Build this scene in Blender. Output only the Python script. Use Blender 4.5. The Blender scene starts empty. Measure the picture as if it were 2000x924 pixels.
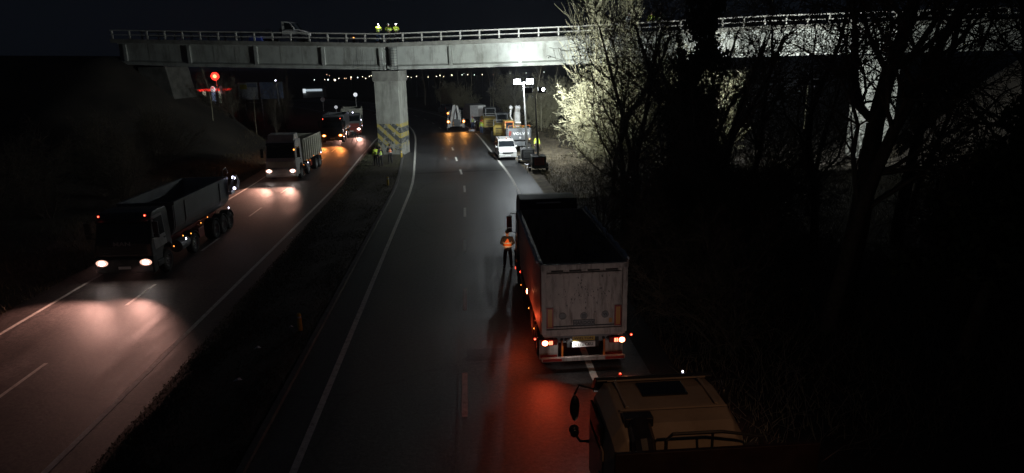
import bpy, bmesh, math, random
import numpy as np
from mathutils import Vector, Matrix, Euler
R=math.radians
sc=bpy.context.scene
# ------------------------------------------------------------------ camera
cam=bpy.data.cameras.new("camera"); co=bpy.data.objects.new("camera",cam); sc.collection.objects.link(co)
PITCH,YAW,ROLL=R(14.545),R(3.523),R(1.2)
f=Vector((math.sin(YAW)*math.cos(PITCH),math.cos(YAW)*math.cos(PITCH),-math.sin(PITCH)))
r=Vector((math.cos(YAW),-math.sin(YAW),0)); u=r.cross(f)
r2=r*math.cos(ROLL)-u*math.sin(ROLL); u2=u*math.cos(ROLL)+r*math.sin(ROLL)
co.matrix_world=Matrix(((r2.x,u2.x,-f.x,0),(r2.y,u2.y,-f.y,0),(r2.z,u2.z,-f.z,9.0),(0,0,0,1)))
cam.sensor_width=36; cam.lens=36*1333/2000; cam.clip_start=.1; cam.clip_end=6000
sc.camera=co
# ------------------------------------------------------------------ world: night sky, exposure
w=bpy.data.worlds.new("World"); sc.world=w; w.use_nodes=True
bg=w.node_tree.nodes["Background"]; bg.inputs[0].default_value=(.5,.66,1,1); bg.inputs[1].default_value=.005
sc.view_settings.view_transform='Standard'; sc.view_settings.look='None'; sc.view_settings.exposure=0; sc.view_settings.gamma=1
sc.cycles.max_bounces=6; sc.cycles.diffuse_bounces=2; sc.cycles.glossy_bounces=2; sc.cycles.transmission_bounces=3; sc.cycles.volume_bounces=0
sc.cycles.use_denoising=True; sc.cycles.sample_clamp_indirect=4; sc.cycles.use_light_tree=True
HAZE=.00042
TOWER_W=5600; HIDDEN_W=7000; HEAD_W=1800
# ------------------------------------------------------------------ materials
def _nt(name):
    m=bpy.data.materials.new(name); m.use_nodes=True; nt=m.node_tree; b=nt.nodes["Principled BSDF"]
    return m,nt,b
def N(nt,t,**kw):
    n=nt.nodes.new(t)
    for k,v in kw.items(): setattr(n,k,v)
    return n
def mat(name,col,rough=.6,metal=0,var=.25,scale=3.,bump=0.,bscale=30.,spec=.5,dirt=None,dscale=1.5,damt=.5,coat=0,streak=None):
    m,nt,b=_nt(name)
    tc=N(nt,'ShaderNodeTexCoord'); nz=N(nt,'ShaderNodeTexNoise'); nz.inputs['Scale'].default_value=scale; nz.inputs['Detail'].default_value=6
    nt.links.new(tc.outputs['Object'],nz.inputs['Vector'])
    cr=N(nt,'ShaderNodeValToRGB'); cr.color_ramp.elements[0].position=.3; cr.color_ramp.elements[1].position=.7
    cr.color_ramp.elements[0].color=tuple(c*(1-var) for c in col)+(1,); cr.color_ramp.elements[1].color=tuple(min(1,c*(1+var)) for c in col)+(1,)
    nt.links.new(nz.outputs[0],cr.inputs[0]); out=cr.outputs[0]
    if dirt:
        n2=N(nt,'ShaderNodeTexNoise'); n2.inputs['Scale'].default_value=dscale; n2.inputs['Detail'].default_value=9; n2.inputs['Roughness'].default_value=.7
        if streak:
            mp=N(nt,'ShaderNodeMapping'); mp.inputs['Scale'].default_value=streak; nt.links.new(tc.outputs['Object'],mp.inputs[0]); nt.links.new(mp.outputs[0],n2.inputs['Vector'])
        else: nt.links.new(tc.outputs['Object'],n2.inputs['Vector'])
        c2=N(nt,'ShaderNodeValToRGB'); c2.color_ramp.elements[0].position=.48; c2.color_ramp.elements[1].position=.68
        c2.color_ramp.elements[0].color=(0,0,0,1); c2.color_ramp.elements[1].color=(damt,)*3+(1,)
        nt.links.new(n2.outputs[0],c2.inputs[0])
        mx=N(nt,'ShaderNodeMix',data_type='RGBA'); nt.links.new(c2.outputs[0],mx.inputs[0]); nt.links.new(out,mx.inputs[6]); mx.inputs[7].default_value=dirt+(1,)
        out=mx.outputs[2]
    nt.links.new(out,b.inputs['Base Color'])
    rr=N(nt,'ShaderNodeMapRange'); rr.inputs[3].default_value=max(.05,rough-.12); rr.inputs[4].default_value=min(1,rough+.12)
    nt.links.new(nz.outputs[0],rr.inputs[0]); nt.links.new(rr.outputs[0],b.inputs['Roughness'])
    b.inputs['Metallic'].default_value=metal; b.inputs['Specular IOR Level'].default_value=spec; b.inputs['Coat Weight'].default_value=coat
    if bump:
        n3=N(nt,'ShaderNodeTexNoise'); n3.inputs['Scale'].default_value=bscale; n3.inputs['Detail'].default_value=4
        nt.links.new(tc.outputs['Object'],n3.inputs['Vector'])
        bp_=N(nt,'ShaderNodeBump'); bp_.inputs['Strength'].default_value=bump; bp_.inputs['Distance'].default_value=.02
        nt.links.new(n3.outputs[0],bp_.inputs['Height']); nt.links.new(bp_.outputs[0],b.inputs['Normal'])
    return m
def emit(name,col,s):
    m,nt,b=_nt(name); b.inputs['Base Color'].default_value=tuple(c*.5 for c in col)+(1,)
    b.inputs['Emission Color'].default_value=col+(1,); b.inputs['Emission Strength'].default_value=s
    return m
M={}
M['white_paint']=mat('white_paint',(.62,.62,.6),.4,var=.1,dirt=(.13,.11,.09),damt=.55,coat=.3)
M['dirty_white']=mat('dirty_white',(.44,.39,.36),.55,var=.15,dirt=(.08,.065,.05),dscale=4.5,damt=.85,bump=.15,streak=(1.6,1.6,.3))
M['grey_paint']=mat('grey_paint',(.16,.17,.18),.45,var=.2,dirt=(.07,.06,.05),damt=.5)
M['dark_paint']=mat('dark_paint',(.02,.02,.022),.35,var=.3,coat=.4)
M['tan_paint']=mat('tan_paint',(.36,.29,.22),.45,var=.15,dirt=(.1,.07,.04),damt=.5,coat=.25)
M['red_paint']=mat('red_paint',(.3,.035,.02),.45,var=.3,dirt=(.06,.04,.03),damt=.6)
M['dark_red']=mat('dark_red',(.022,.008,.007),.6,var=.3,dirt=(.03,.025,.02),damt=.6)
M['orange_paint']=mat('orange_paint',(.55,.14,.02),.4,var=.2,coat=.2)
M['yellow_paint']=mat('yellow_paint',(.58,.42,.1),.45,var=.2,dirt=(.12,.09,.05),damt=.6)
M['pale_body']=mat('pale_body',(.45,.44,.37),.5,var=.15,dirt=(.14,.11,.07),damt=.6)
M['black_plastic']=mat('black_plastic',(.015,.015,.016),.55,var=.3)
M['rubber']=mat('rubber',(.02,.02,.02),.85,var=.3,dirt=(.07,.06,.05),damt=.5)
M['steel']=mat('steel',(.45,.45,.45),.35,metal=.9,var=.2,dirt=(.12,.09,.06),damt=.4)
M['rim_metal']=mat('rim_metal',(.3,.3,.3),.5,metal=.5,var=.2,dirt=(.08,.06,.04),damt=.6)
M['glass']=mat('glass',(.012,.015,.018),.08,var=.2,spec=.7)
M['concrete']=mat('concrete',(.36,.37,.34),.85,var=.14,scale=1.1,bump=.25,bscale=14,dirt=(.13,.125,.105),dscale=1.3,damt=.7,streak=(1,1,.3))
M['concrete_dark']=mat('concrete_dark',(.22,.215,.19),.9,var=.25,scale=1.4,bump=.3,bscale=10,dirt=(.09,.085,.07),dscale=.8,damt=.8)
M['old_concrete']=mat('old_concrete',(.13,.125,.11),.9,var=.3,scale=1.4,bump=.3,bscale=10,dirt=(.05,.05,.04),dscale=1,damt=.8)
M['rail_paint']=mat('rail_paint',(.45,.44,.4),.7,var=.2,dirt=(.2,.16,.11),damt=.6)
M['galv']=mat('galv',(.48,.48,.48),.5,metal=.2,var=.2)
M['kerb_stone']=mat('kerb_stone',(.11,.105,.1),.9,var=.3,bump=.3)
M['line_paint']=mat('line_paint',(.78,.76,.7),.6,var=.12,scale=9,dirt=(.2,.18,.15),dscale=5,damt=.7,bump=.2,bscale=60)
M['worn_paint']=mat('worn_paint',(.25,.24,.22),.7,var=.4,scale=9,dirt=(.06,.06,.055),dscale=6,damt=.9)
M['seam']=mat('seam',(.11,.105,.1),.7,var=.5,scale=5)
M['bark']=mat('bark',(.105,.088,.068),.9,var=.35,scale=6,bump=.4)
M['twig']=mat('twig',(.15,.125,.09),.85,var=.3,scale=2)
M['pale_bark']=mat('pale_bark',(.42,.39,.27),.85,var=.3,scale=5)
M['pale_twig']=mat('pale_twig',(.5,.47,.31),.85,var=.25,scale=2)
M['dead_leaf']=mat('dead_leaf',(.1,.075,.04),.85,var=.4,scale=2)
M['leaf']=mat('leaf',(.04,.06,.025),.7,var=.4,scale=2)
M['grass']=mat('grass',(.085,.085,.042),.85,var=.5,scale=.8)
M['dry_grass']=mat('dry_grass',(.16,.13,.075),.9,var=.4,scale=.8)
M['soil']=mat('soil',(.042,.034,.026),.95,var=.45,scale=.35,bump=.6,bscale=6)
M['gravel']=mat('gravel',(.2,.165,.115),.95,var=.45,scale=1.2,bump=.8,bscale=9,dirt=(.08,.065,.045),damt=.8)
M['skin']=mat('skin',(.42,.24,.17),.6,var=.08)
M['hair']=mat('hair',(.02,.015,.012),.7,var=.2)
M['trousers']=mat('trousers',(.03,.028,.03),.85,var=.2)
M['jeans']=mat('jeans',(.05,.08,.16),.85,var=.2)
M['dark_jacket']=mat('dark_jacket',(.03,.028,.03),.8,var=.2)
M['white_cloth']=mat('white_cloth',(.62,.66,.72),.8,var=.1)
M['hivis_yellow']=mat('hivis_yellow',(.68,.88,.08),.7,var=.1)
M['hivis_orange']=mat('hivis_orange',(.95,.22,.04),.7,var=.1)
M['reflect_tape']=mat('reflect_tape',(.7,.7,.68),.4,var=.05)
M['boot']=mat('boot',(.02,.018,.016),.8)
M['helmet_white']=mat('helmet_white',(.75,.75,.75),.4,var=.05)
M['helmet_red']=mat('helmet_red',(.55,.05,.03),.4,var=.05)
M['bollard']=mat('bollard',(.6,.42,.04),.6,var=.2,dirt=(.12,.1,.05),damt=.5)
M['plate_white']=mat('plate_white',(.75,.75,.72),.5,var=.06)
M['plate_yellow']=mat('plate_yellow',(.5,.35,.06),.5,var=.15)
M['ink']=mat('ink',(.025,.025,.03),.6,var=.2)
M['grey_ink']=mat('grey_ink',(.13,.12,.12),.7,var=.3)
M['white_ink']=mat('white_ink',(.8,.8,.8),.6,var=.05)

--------

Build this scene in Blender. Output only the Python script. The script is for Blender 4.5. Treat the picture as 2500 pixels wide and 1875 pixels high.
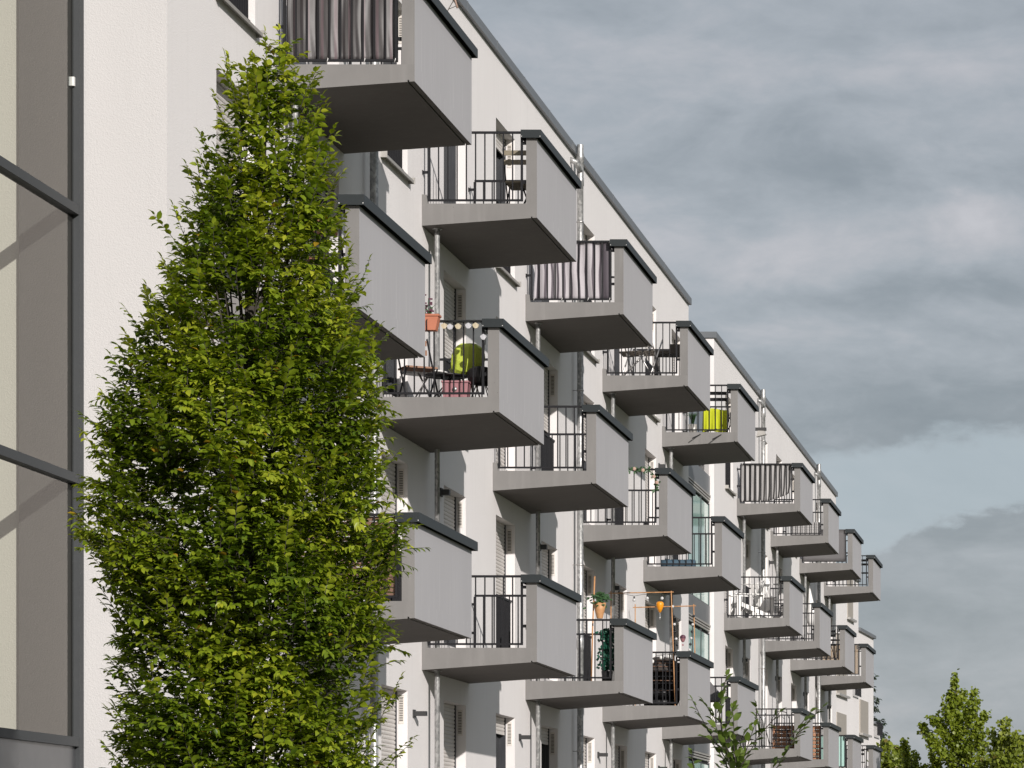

--------

### The problem:
Proceeding from the line containing "M['pale_bark']=mat('pale_bark',(.42,.39,.27),.85,var=.3,scale=5)" through the line containing "M['white_ink']=mat('white_ink',(.8,.8,.8),.6,var=.05)", transcribe the lines above exactly, both end lines included.

### Output for this exercise:
M['pale_bark']=mat('pale_bark',(.42,.39,.27),.85,var=.3,scale=5)
M['pale_twig']=mat('pale_twig',(.5,.47,.31),.85,var=.25,scale=2)
M['dead_leaf']=mat('dead_leaf',(.1,.075,.04),.85,var=.4,scale=2)
M['leaf']=mat('leaf',(.04,.06,.025),.7,var=.4,scale=2)
M['grass']=mat('grass',(.085,.085,.042),.85,var=.5,scale=.8)
M['dry_grass']=mat('dry_grass',(.16,.13,.075),.9,var=.4,scale=.8)
M['soil']=mat('soil',(.042,.034,.026),.95,var=.45,scale=.35,bump=.6,bscale=6)
M['gravel']=mat('gravel',(.2,.165,.115),.95,var=.45,scale=1.2,bump=.8,bscale=9,dirt=(.08,.065,.045),damt=.8)
M['skin']=mat('skin',(.42,.24,.17),.6,var=.08)
M['hair']=mat('hair',(.02,.015,.012),.7,var=.2)
M['trousers']=mat('trousers',(.03,.028,.03),.85,var=.2)
M['jeans']=mat('jeans',(.05,.08,.16),.85,var=.2)
M['dark_jacket']=mat('dark_jacket',(.03,.028,.03),.8,var=.2)
M['white_cloth']=mat('white_cloth',(.62,.66,.72),.8,var=.1)
M['hivis_yellow']=mat('hivis_yellow',(.68,.88,.08),.7,var=.1)
M['hivis_orange']=mat('hivis_orange',(.95,.22,.04),.7,var=.1)
M['reflect_tape']=mat('reflect_tape',(.7,.7,.68),.4,var=.05)
M['boot']=mat('boot',(.02,.018,.016),.8)
M['helmet_white']=mat('helmet_white',(.75,.75,.75),.4,var=.05)
M['helmet_red']=mat('helmet_red',(.55,.05,.03),.4,var=.05)
M['bollard']=mat('bollard',(.6,.42,.04),.6,var=.2,dirt=(.12,.1,.05),damt=.5)
M['plate_white']=mat('plate_white',(.75,.75,.72),.5,var=.06)
M['plate_yellow']=mat('plate_yellow',(.5,.35,.06),.5,var=.15)
M['ink']=mat('ink',(.025,.025,.03),.6,var=.2)
M['grey_ink']=mat('grey_ink',(.13,.12,.12),.7,var=.3)
M['white_ink']=mat('white_ink',(.8,.8,.8),.6,var=.05)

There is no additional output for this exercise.